EXERCISE DETAILS:
Exactly and only the lines from the first entry through the line with "SC.camera = cam" should be copied, both ends included, with no pictures.

DATA TO USE:
────────────────────────────────────────

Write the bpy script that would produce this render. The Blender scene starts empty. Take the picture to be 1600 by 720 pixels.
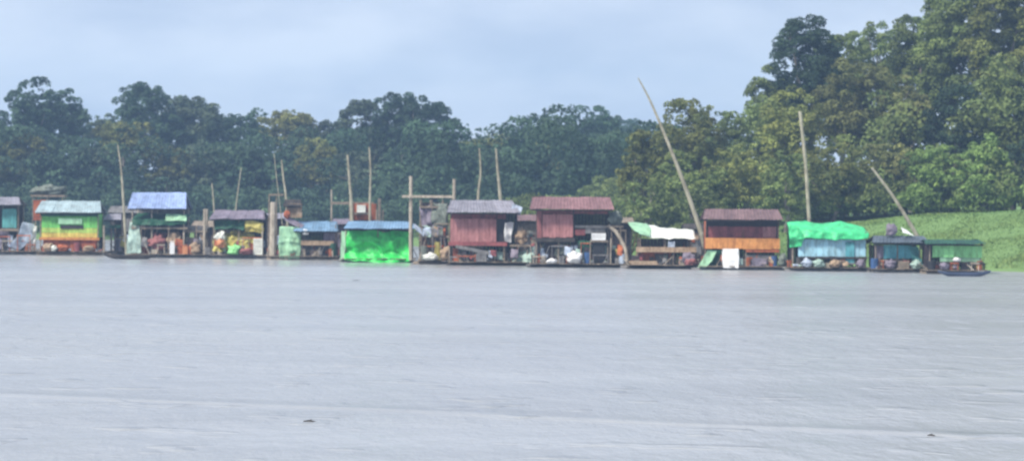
import bpy, bmesh, math, random
import numpy as np
from mathutils import Vector, Matrix, noise as mnoise

SC = bpy.context.scene
COL = SC.collection
R = math.radians

# ------------------------------------------------------------------ camera
F = 4537.0                      # focal length in photo pixels (1600 wide)
CAM_H = 5.0
cam_d = bpy.data.cameras.new('camera'); cam = bpy.data.objects.new('camera', cam_d); COL.objects.link(cam)
cam_d.sensor_width = 36; cam_d.lens = F*36/1600; cam_d.clip_start = 0.5; cam_d.clip_end = 6000
CAM_R = Matrix.Rotation(R(90) - 40/F, 3, 'X') @ Matrix.Rotation(0.00625, 3, 'Z')
cam.location = (0, 0, CAM_H); cam.rotation_euler = CAM_R.to_euler()
cam_d.dof.use_dof = True; cam_d.dof.focus_distance = 65; cam_d.dof.aperture_fstop = 2.0
SC.camera = cam

# ------------------------------------------------------------------ world, sun, exposure
W = bpy.data.worlds.new('World'); SC.world = W; W.use_nodes = True
SUN_EL, SUN_AZ = R(49), R(228)          # azimuth clockwise from +Y: behind the camera, to its left
nt = W.node_tree; nt.nodes.clear()
wo = nt.nodes.new('ShaderNodeOutputWorld'); bg = nt.nodes.new('ShaderNodeBackground'); bg.inputs['Strength'].default_value = 0.1
sky = nt.nodes.new('ShaderNodeTexSky'); sky.sky_type = 'NISHITA'; sky.sun_disc = False
sky.sun_elevation = SUN_EL; sky.sun_rotation = SUN_AZ; sky.dust_density = 2.0
tc = nt.nodes.new('ShaderNodeTexCoord')
mp = nt.nodes.new('ShaderNodeMapping'); mp.inputs['Scale'].default_value = (11, 11, 30); mp.inputs['Rotation'].default_value = (0, R(3), 0)
nz = nt.nodes.new('ShaderNodeTexNoise'); nz.inputs['Scale'].default_value = 1.0; nz.inputs['Detail'].default_value = 5; nz.inputs['Roughness'].default_value = 0.5
cr = nt.nodes.new('ShaderNodeValToRGB')
e = cr.color_ramp.elements
e[0].position = 0.38; e[0].color = (3.3, 3.85, 5.1, 1)
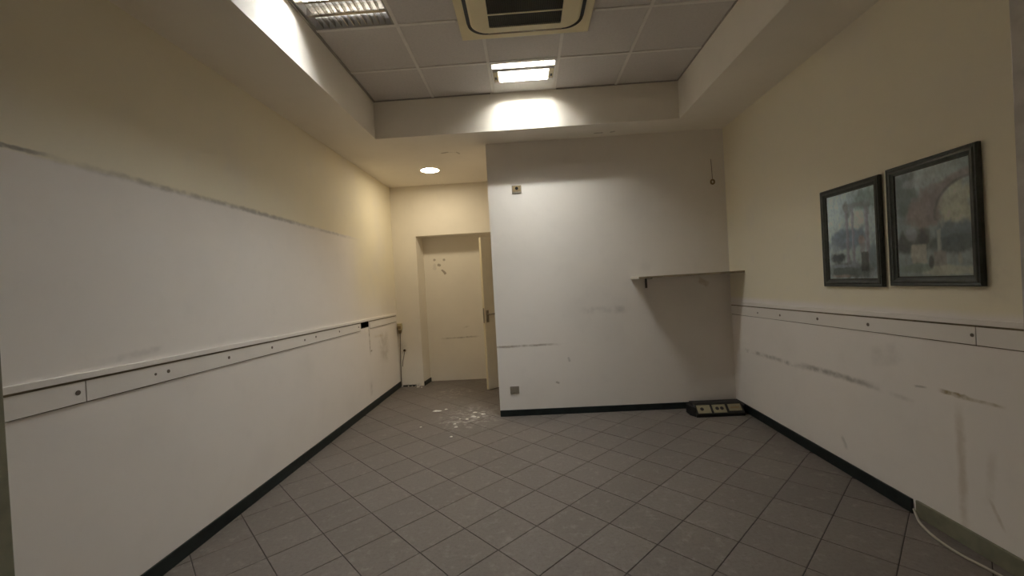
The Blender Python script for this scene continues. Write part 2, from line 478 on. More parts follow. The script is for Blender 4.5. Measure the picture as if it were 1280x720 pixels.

────────────────────────────────────────

ANSWER TO THIS TASK:
Write the bpy script that would produce this render. The Blender scene starts empty. Take the picture to be 1600 by 720 pixels.
import bpy, bmesh, math, random
import numpy as np
from mathutils import Vector, Matrix, noise as mnoise

SC = bpy.context.scene
COL = SC.collection
R = math.radians

# ------------------------------------------------------------------ camera
F = 4537.0                      # focal length in photo pixels (1600 wide)
CAM_H = 5.0
cam_d = bpy.data.cameras.new('camera'); cam = bpy.data.objects.new('camera', cam_d); COL.objects.link(cam)
cam_d.sensor_width = 36; cam_d.lens = F*36/1600; cam_d.clip_start = 0.5; cam_d.clip_end = 6000
CAM_R = Matrix.Rotation(R(90) - 40/F, 3, 'X') @ Matrix.Rotation(0.00625, 3, 'Z')
cam.location = (0, 0, CAM_H); cam.rotation_euler = CAM_R.to_euler()
cam_d.dof.use_dof = True; cam_d.dof.focus_distance = 65; cam_d.dof.aperture_fstop = 2.0
SC.camera = cam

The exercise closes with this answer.